Data start

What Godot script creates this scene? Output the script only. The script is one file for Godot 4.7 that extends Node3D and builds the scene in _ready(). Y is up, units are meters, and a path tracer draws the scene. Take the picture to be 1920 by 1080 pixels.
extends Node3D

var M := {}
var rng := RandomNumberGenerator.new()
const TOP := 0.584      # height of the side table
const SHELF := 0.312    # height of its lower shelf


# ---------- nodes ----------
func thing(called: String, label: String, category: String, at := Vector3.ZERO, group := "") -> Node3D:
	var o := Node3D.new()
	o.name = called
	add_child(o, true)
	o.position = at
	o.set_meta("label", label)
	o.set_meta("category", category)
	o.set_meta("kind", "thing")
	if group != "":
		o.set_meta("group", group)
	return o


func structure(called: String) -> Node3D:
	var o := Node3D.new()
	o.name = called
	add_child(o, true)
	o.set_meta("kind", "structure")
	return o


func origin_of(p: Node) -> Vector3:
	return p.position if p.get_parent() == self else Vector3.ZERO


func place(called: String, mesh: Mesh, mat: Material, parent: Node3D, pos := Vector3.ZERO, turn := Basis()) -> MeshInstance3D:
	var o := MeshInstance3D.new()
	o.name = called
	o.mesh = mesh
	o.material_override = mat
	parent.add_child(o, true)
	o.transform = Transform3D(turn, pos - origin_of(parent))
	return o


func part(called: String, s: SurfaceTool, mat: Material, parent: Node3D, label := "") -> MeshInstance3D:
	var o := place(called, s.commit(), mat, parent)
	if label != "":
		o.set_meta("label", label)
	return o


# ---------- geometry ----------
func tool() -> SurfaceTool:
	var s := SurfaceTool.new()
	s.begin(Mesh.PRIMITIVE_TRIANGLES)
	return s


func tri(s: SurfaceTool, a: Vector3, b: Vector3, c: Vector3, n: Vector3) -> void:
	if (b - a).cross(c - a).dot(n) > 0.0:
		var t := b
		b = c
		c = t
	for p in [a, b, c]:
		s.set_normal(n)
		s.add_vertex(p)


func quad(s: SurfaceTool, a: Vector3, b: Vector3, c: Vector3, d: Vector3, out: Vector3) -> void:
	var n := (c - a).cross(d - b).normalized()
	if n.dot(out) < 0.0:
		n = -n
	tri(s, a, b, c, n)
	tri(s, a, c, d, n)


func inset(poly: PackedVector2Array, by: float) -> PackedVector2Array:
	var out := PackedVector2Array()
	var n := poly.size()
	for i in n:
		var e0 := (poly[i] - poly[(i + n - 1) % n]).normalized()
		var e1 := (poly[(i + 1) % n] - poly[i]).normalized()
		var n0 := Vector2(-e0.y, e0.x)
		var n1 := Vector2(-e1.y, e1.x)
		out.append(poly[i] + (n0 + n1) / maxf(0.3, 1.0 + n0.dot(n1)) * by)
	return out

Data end
Data start

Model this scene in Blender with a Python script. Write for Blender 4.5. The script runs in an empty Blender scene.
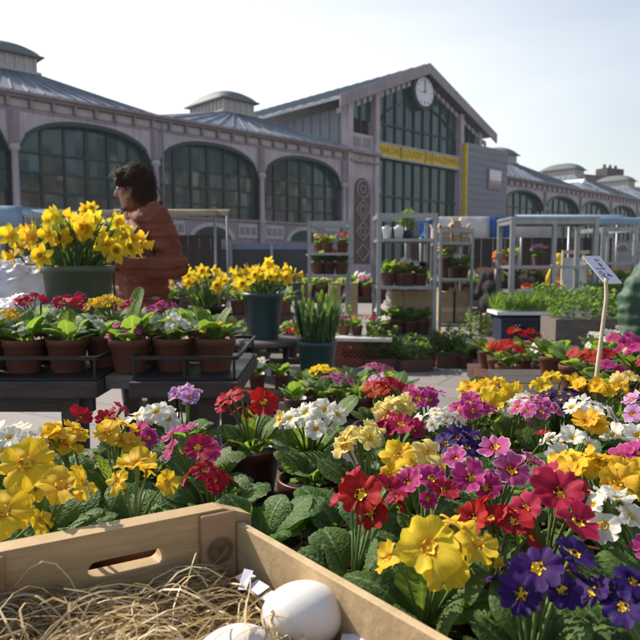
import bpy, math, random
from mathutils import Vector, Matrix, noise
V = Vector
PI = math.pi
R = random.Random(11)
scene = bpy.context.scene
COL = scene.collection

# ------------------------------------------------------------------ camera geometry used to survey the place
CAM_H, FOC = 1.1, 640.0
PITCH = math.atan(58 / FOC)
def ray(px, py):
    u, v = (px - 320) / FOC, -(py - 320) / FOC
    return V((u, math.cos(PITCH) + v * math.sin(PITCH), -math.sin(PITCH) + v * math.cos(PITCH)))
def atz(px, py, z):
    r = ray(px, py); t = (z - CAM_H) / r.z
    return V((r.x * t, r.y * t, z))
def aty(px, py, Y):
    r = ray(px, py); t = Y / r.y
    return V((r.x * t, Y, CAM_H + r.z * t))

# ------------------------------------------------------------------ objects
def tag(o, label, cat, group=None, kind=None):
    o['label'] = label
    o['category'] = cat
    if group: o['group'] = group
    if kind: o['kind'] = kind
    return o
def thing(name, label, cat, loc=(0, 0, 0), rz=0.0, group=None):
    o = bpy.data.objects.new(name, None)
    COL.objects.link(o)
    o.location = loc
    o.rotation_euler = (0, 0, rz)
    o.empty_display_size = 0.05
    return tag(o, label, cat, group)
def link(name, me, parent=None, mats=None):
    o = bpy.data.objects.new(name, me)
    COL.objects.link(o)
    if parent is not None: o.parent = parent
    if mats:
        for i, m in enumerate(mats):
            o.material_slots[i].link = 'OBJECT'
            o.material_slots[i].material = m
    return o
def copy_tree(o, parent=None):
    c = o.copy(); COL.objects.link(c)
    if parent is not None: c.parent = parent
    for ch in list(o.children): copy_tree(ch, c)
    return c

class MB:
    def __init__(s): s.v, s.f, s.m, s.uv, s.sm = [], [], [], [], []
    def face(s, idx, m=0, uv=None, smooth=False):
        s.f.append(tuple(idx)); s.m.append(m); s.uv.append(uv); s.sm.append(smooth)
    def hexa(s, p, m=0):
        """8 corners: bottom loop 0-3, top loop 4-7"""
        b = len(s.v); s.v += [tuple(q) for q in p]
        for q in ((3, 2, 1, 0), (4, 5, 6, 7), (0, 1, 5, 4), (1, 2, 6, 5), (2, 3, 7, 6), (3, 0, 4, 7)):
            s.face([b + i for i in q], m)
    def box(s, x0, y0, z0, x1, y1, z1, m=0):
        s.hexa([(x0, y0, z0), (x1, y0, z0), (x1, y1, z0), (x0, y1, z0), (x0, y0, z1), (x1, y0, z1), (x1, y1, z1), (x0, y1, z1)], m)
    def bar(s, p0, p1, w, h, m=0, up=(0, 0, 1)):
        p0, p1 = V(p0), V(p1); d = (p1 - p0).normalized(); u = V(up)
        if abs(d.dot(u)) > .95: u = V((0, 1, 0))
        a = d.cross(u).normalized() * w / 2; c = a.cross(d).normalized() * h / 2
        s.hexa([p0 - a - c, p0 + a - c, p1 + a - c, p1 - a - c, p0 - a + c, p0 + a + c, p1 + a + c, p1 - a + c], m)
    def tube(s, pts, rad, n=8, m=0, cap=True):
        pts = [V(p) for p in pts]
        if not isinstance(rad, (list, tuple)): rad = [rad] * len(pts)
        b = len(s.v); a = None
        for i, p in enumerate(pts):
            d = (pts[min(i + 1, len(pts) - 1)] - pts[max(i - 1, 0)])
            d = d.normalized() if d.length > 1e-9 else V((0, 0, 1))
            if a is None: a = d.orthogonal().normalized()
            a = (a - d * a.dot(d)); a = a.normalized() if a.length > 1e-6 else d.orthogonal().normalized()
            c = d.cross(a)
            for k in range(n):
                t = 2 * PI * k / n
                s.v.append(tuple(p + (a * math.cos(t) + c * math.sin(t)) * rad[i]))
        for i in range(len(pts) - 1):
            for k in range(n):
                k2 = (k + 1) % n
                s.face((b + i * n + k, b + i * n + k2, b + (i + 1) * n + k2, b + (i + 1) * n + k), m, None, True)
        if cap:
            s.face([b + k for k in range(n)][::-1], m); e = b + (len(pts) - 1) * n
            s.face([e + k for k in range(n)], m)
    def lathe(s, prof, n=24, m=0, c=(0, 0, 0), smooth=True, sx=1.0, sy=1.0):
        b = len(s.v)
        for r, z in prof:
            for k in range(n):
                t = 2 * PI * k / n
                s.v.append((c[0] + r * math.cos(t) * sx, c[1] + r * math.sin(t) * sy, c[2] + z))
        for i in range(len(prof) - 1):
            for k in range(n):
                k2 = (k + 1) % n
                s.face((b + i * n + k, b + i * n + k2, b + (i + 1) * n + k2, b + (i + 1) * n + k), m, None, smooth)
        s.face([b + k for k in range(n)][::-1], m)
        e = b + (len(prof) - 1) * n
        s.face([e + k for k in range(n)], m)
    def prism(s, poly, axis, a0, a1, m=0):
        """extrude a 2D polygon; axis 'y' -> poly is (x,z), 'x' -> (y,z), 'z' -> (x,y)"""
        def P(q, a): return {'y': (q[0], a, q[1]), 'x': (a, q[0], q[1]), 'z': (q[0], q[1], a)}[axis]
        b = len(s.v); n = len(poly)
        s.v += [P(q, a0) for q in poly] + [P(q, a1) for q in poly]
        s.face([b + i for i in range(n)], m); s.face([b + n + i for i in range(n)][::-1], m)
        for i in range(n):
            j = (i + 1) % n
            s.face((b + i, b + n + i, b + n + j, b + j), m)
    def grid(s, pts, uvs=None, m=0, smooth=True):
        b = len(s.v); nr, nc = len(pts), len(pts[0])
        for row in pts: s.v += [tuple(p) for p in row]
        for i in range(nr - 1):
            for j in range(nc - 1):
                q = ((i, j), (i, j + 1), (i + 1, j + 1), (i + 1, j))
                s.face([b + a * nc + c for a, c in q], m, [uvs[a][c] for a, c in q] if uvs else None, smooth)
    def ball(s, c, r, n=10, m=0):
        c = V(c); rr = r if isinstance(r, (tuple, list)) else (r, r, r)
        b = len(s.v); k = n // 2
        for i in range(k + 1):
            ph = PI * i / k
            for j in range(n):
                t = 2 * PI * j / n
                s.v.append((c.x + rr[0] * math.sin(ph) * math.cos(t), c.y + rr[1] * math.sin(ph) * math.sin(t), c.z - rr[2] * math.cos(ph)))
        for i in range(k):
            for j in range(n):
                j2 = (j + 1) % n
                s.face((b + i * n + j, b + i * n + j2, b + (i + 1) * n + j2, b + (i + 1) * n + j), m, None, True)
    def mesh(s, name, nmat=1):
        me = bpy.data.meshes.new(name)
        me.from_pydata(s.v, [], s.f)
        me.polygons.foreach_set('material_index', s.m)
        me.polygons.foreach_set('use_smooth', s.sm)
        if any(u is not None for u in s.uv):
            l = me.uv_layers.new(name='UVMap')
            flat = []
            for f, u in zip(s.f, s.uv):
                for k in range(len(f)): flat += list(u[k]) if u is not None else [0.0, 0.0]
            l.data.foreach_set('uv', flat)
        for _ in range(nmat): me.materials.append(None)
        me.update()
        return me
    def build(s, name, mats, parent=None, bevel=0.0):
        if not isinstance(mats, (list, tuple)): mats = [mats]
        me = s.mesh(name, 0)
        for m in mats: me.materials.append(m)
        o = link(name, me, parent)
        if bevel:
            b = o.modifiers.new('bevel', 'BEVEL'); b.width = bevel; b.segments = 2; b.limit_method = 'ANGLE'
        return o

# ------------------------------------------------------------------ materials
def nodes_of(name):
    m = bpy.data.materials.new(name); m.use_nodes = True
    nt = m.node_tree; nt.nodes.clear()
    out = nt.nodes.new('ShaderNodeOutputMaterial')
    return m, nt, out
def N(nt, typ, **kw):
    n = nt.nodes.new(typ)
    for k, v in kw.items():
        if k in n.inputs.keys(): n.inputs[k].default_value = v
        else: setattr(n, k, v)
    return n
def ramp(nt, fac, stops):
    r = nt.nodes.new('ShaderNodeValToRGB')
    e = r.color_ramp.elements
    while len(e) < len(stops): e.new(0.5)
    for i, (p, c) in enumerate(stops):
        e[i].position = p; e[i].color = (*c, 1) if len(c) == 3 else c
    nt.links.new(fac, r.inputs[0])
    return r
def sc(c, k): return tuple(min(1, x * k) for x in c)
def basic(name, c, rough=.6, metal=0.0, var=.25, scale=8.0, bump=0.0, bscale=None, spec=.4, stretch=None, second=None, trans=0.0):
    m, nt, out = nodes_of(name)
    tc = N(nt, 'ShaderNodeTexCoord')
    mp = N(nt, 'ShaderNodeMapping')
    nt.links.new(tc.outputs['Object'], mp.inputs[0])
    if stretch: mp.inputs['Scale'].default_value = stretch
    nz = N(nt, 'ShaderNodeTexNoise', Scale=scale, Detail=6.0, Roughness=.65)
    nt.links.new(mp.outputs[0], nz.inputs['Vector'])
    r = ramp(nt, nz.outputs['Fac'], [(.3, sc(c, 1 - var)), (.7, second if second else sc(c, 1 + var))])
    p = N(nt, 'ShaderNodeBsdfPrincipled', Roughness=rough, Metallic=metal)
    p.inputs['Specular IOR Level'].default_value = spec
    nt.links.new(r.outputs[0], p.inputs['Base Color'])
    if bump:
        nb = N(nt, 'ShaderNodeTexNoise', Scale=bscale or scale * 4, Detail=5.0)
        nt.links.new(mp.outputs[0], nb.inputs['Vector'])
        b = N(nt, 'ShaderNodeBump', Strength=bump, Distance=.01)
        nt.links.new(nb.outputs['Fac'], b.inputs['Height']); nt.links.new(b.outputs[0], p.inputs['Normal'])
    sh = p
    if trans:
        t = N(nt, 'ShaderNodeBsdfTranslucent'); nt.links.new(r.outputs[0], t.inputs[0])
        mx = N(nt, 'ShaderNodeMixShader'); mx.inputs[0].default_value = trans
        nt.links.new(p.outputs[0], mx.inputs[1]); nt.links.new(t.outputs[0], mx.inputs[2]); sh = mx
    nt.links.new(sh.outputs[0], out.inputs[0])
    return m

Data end

§ Directive
Give again, word for word, the part that opens with the line containing "Model this scene" and closes with the one containing "return V((r.x * t, Y, CAM_H + r.z * t))". Include both of those lines and skip all pictures.

§ Written solution
Model this scene in Blender with a Python script. Write for Blender 4.5. The script runs in an empty Blender scene.
import bpy, math, random
from mathutils import Vector, Matrix, noise
V = Vector
PI = math.pi
R = random.Random(11)
scene = bpy.context.scene
COL = scene.collection

# ------------------------------------------------------------------ camera geometry used to survey the place
CAM_H, FOC = 1.1, 640.0
PITCH = math.atan(58 / FOC)
def ray(px, py):
    u, v = (px - 320) / FOC, -(py - 320) / FOC
    return V((u, math.cos(PITCH) + v * math.sin(PITCH), -math.sin(PITCH) + v * math.cos(PITCH)))
def atz(px, py, z):
    r = ray(px, py); t = (z - CAM_H) / r.z
    return V((r.x * t, r.y * t, z))
def aty(px, py, Y):
    r = ray(px, py); t = Y / r.y
    return V((r.x * t, Y, CAM_H + r.z * t))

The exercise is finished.